-- Start Information provided --
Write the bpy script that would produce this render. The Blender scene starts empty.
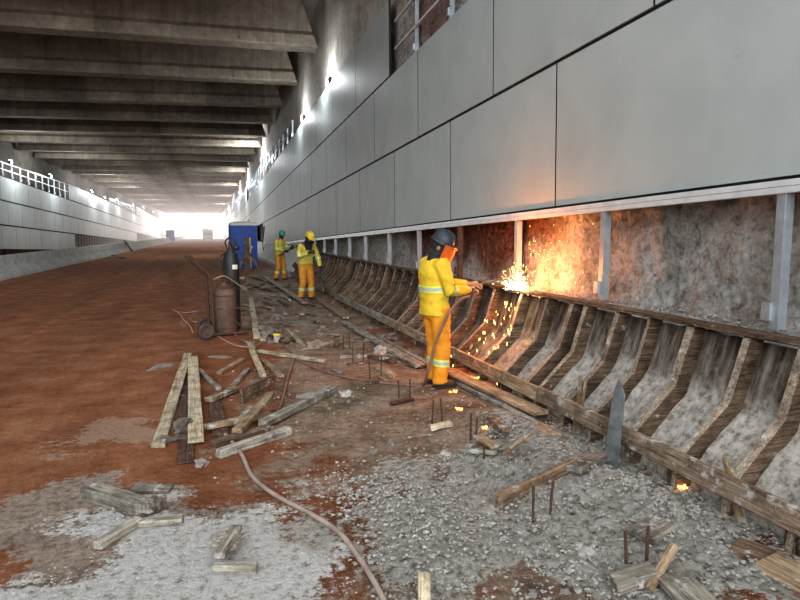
import bpy, bmesh, math, random
from mathutils import Vector, Matrix, noise
R = random.Random(7)
SC = bpy.context.scene
COL = SC.collection
PI = math.pi

# ------------------------------------------------------------------ camera
F = 620.0
PITCH = math.atan(67.0/F)
YAW = math.radians(16.8)
CAMZ = 1.70
cd = bpy.data.cameras.new('camera'); cam = bpy.data.objects.new('camera', cd); COL.objects.link(cam)
cd.sensor_width = 36.0; cd.lens = F/800*36.0; cd.clip_end = 1000; cd.clip_start = 0.05
cam.location = (0, 0, CAMZ); cam.rotation_euler = (PI/2-PITCH, 0, -YAW)
SC.camera = cam
CM = Matrix.Translation((0, 0, CAMZ)) @ cam.rotation_euler.to_matrix().to_4x4()

def ray(px, py):
    return (CM.to_3x3() @ Vector(((px-400)/F, (300-py)/F, -1.0)))
def G(px, py, z=0.0):
    """ground point seen at a photo pixel"""
    d = ray(px, py); t = (z-CAMZ)/d.z
    return Vector((d.x*t, d.y*t, z))
def WX(px, py, x):
    """point on the plane X=x"""
    d = ray(px, py); t = x/d.x
    return Vector((x, d.y*t, CAMZ+d.z*t))

# ------------------------------------------------------------------ labels
def tag(o, label=None, cat=None, group=None, kind=None):
    if label: o['label'] = label
    if cat: o['category'] = cat
    if group: o['group'] = group
    if kind: o['kind'] = kind
    return o
def empty(name, loc=(0, 0, 0), rz=0.0):
    o = bpy.data.objects.new(name, None); COL.objects.link(o)
    o.empty_display_size = 0.1
    o.location = loc; o.rotation_euler = (0, 0, rz)
    return o
def thing(name, label, cat, loc=(0, 0, 0), rz=0.0, group=None):
    return tag(empty(name, loc, rz), label, cat, group)
ORD = ['first','second','third','fourth','fifth','sixth','seventh','eighth','ninth','tenth','eleventh','twelfth','thirteenth','fourteenth','fifteenth','sixteenth','seventeenth','eighteenth','nineteenth','twentieth']
TENS = {2:'twenty',3:'thirty',4:'forty'}
def ordw(i):
    if i < 20: return ORD[i]
    n = i+1; t, u = divmod(n, 10)
    if u == 0: return {2:'twentieth',3:'thirtieth',4:'fortieth',5:'fiftieth'}[t]
    return TENS.get(t, 'fifty')+'-'+ORD[u-1]

def smooth(a, b, x):
    if a == b: return 1.0 if x >= a else 0.0
    t = max(0.0, min(1.0, (x-a)/(b-a))); return t*t*(3-2*t)
def N(x, y, z=0.0): return noise.noise(Vector((x, y, z)))
def FB(x, y, z=0.0, o=4):
    s = 0; a = 1; f = 1
    for _ in range(o):
        s += a*noise.noise(Vector((x*f, y*f, z*f+7.3*_))); a *= .5; f *= 2.1
    return s

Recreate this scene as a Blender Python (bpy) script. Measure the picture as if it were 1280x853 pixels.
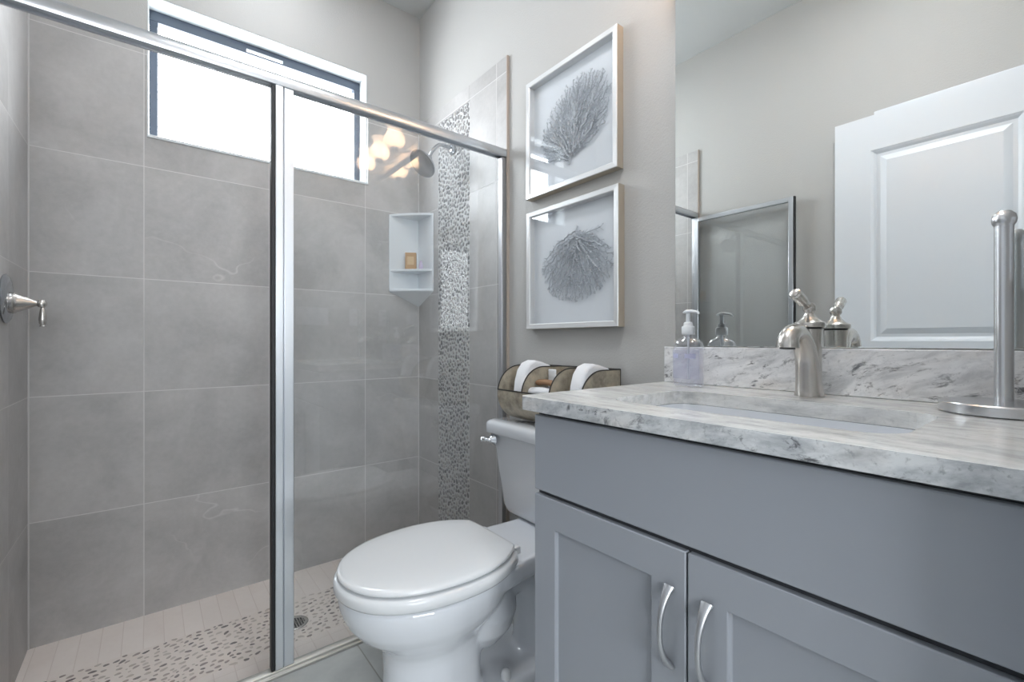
-- End Information provided --
Which lines contain "Blender"? Copy each of them out.

- **Exercise result**:
Write the bpy script that would produce this render. The Blender scene starts empty.
Recreate this scene as a Blender Python (bpy) script. Measure the picture as if it were 1280x853 pixels.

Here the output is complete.